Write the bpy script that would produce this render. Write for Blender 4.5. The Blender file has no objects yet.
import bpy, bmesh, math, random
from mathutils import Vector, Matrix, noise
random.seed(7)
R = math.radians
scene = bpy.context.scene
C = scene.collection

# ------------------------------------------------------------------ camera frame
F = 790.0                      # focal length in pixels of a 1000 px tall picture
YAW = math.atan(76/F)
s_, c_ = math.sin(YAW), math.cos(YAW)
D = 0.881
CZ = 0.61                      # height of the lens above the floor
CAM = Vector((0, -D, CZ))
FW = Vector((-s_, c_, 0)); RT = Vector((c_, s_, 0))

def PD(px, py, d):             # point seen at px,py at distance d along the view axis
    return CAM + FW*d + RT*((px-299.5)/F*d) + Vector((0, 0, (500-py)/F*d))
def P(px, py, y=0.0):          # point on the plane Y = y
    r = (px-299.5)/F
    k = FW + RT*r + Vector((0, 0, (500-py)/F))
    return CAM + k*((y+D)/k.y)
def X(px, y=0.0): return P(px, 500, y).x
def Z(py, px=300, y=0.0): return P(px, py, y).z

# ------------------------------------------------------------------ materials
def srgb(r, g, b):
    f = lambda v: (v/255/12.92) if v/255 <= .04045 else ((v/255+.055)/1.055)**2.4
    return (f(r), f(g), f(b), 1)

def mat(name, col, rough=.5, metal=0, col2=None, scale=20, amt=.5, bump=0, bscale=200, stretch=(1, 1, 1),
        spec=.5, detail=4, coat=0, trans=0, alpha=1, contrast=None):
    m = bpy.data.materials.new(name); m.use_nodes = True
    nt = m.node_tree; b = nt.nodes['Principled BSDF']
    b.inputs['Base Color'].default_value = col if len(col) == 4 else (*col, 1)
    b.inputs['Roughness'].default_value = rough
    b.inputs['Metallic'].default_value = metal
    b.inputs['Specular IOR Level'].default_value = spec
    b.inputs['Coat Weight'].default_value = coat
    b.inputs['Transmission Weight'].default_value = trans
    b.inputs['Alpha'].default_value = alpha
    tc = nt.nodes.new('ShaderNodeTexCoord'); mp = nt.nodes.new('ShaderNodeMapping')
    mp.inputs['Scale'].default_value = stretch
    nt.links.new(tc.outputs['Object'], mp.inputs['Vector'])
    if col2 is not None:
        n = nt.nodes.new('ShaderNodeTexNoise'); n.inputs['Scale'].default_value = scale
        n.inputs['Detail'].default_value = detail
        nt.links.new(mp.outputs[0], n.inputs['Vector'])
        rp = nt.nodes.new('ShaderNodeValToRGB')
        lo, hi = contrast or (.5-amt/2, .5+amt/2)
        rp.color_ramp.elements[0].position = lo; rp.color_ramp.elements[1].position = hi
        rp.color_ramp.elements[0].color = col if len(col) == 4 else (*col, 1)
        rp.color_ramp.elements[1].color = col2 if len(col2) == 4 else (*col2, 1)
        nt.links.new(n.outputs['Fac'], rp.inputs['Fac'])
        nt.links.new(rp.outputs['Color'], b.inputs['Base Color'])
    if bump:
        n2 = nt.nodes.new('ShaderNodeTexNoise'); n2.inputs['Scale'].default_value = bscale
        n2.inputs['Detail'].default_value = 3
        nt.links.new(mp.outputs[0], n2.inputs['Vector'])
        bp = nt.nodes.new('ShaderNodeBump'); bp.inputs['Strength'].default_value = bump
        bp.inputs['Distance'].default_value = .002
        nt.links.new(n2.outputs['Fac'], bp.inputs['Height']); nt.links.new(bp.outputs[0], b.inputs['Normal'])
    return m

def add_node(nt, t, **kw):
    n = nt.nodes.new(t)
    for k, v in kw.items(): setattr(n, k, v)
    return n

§

Write out, exactly and with nothing else, the lines of the listing above from its first line through the line with "C = scene.collection".

§ Finished exercise:
Write the bpy script that would produce this render. Write for Blender 4.5. The Blender file has no objects yet.
import bpy, bmesh, math, random
from mathutils import Vector, Matrix, noise
random.seed(7)
R = math.radians
scene = bpy.context.scene
C = scene.collection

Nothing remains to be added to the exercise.